START Given data

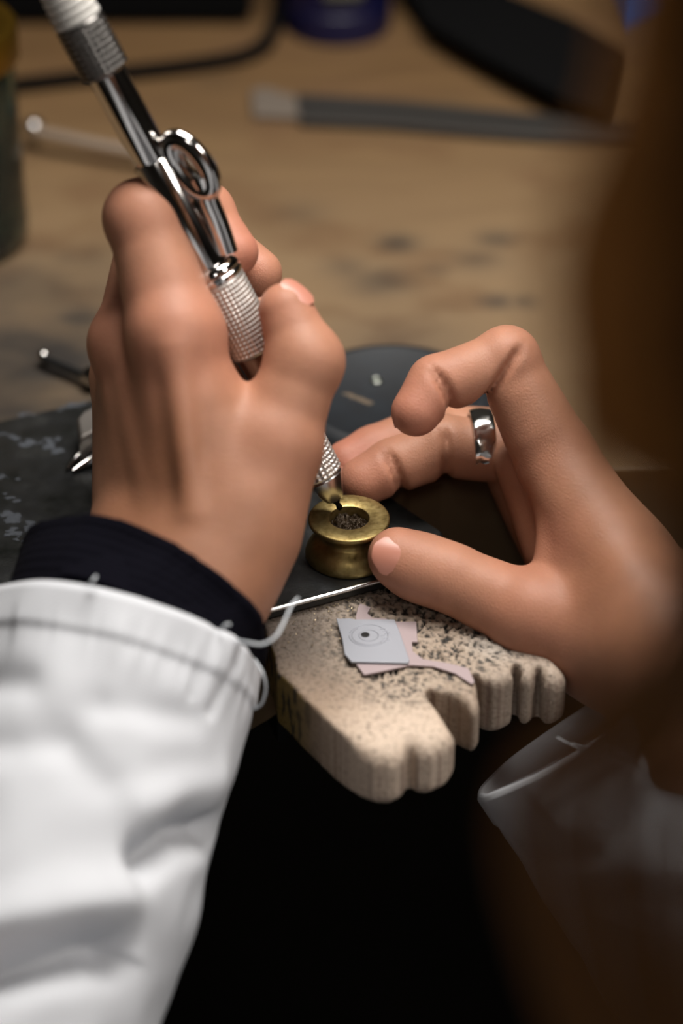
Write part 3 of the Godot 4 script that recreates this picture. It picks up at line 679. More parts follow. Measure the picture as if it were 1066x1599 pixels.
func hair(t: Node3D, head: Vector3, hb: Basis) -> void:
	var hm := mat(Color.WHITE, 0.6)
	hm.metallic_specular = 0.25
	hm.vertex_color_use_as_albedo = true
	var g := Geo.new()
	g.off = SEAT
	var dye := func(q: Vector3, _n: Vector3) -> Color:
		var k := 0.75 + 0.5 * tone.get_noise_3d(q.x * 60.0, q.y * 20.0, q.z * 60.0)
		return Color(0.062 * k, 0.03 * k, 0.013 * k)
	var f := Field.new(head - Vector3(0.13, 0.13, 0.14), head + Vector3(0.13, 0.16, 0.16), 0.004)
	f.ball(head + hb.y * 0.035 - hb.z * 0.022, hb, Vector3(0.086, 0.1, 0.1), 0.01)
	f.ball(head - hb.y * 0.06 + hb.z * 0.075, hb, Vector3(0.07, 0.105, 0.075), 0.015, true)
	g.nets(f, dye)
	# loose strands fall past the face and the shoulder
	var r := RandomNumberGenerator.new()
	r.seed = 5
	for i in 800:
		var u := r.randf()
		var w := r.randf()
		var root := Vector3(0.0363, 1.2417, 0.3164).lerp(Vector3(0.0638, 1.2307, 0.2996), u) + Vector3(0, r.randf_range(-0.01, 0.01), r.randf_range(-0.02, 0.02))
		var p := [root, Vector3(0.0314, 1.2154, 0.3287).lerp(Vector3(0.0613, 1.2063, 0.3168), u), Vector3(0.0254, 1.1940, 0.3388).lerp(Vector3(0.0598, 1.1834, 0.3267), u) + Vector3(r.randfn(0, 0.0012), 0, 0), Vector3(0.0299, 1.1774, 0.3455).lerp(Vector3(0.0589, 1.1654, 0.3393), u) + Vector3(r.randfn(0, 0.002), -0.008 * w, r.randf_range(-0.01, 0.01))]
		if i % 8 == 0:
			p = [root, Vector3(0.0431, 1.1991, 0.3279).lerp(Vector3(0.0648, 1.1944, 0.3190), u), Vector3(0.0383, 1.1572, 0.3451).lerp(Vector3(0.0680, 1.1484, 0.3329), u), Vector3(0.0315, 1.1193, 0.3349).lerp(Vector3(0.0675, 1.1065, 0.3195), w), Vector3(0.0203, 1.1023, 0.3407).lerp(Vector3(0.0635, 1.0887, 0.3258), w), Vector3(0.0334, 1.0517, 0.3456).lerp(Vector3(0.0658, 1.0364, 0.3320), w)]
		var sp := spline(p, 4)
		var k := r.randf_range(0.6, 1.3)
		g.tube(sp, even(sp.size(), 0.0005) if i % 8 == 0 else taper(sp.size(), 0.0011, 0.0006), 4, Color(0.1 * k, 0.044 * k, 0.0125 * k) if i % 8 == 0 else Color(0.15 * k, 0.064 * k, 0.016 * k) * lerpf(2.4, 0.4, minf(u * 1.6, 1.0)))  # outer strands are coloured lighter, as if light shone through them
	# the length that lies over the back of the head and the shoulders
	for i in 420:
		var u := r.randf_range(-1.0, 1.0)
		var v := r.randf()
		var w := r.randf_range(-1.0, 1.0)
		var a := head + hb * (Vector3(0.05 * u, 0.13, -0.02 - 0.05 * v))
		var b := head + hb * (Vector3(0.092 * u, 0.04, -0.1 - 0.018 * v * (1.0 - u * u)))
		var c := head + hb * (Vector3(0.085 * u, -0.06, -0.118 + 0.02 * u * u)) + Vector3(0.02, 0, 0)
		var d := Vector3(0.16 + 0.09 * u, 1.03 + 0.04 * w, 0.53 + 0.02 * v)
		var sp := spline([a, b, c, c.lerp(d, 0.5) + Vector3(0.01, 0.02, 0.03), d], 4)
		var k := r.randf_range(0.7, 1.3)
		g.tube(sp, taper(sp.size(), 0.004, 0.0012), 5, Color(0.065 * k, 0.0265 * k, 0.0065 * k))
	var o := obj("hair", g.mesh(), hm, t)
	o.set_meta("label", "long loose brown hair")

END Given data

• **Written task**
Omit every picture, then reproduce the rest of the listing exactly.

• **Complete response**
Write part 3 of the Godot 4 script that recreates this picture. It picks up at line 679. More parts follow. Measure the picture as if it were 1066x1599 pixels.
func hair(t: Node3D, head: Vector3, hb: Basis) -> void:
	var hm := mat(Color.WHITE, 0.6)
	hm.metallic_specular = 0.25
	hm.vertex_color_use_as_albedo = true
	var g := Geo.new()
	g.off = SEAT
	var dye := func(q: Vector3, _n: Vector3) -> Color:
		var k := 0.75 + 0.5 * tone.get_noise_3d(q.x * 60.0, q.y * 20.0, q.z * 60.0)
		return Color(0.062 * k, 0.03 * k, 0.013 * k)
	var f := Field.new(head - Vector3(0.13, 0.13, 0.14), head + Vector3(0.13, 0.16, 0.16), 0.004)
	f.ball(head + hb.y * 0.035 - hb.z * 0.022, hb, Vector3(0.086, 0.1, 0.1), 0.01)
	f.ball(head - hb.y * 0.06 + hb.z * 0.075, hb, Vector3(0.07, 0.105, 0.075), 0.015, true)
	g.nets(f, dye)
	# loose strands fall past the face and the shoulder
	var r := RandomNumberGenerator.new()
	r.seed = 5
	for i in 800:
		var u := r.randf()
		var w := r.randf()
		var root := Vector3(0.0363, 1.2417, 0.3164).lerp(Vector3(0.0638, 1.2307, 0.2996), u) + Vector3(0, r.randf_range(-0.01, 0.01), r.randf_range(-0.02, 0.02))
		var p := [root, Vector3(0.0314, 1.2154, 0.3287).lerp(Vector3(0.0613, 1.2063, 0.3168), u), Vector3(0.0254, 1.1940, 0.3388).lerp(Vector3(0.0598, 1.1834, 0.3267), u) + Vector3(r.randfn(0, 0.0012), 0, 0), Vector3(0.0299, 1.1774, 0.3455).lerp(Vector3(0.0589, 1.1654, 0.3393), u) + Vector3(r.randfn(0, 0.002), -0.008 * w, r.randf_range(-0.01, 0.01))]
		if i % 8 == 0:
			p = [root, Vector3(0.0431, 1.1991, 0.3279).lerp(Vector3(0.0648, 1.1944, 0.3190), u), Vector3(0.0383, 1.1572, 0.3451).lerp(Vector3(0.0680, 1.1484, 0.3329), u), Vector3(0.0315, 1.1193, 0.3349).lerp(Vector3(0.0675, 1.1065, 0.3195), w), Vector3(0.0203, 1.1023, 0.3407).lerp(Vector3(0.0635, 1.0887, 0.3258), w), Vector3(0.0334, 1.0517, 0.3456).lerp(Vector3(0.0658, 1.0364, 0.3320), w)]
		var sp := spline(p, 4)
		var k := r.randf_range(0.6, 1.3)
		g.tube(sp, even(sp.size(), 0.0005) if i % 8 == 0 else taper(sp.size(), 0.0011, 0.0006), 4, Color(0.1 * k, 0.044 * k, 0.0125 * k) if i % 8 == 0 else Color(0.15 * k, 0.064 * k, 0.016 * k) * lerpf(2.4, 0.4, minf(u * 1.6, 1.0)))  # outer strands are coloured lighter, as if light shone through them
	# the length that lies over the back of the head and the shoulders
	for i in 420:
		var u := r.randf_range(-1.0, 1.0)
		var v := r.randf()
		var w := r.randf_range(-1.0, 1.0)
		var a := head + hb * (Vector3(0.05 * u, 0.13, -0.02 - 0.05 * v))
		var b := head + hb * (Vector3(0.092 * u, 0.04, -0.1 - 0.018 * v * (1.0 - u * u)))
		var c := head + hb * (Vector3(0.085 * u, -0.06, -0.118 + 0.02 * u * u)) + Vector3(0.02, 0, 0)
		var d := Vector3(0.16 + 0.09 * u, 1.03 + 0.04 * w, 0.53 + 0.02 * v)
		var sp := spline([a, b, c, c.lerp(d, 0.5) + Vector3(0.01, 0.02, 0.03), d], 4)
		var k := r.randf_range(0.7, 1.3)
		g.tube(sp, taper(sp.size(), 0.004, 0.0012), 5, Color(0.065 * k, 0.0265 * k, 0.0065 * k))
	var o := obj("hair", g.mesh(), hm, t)
	o.set_meta("label", "long loose brown hair")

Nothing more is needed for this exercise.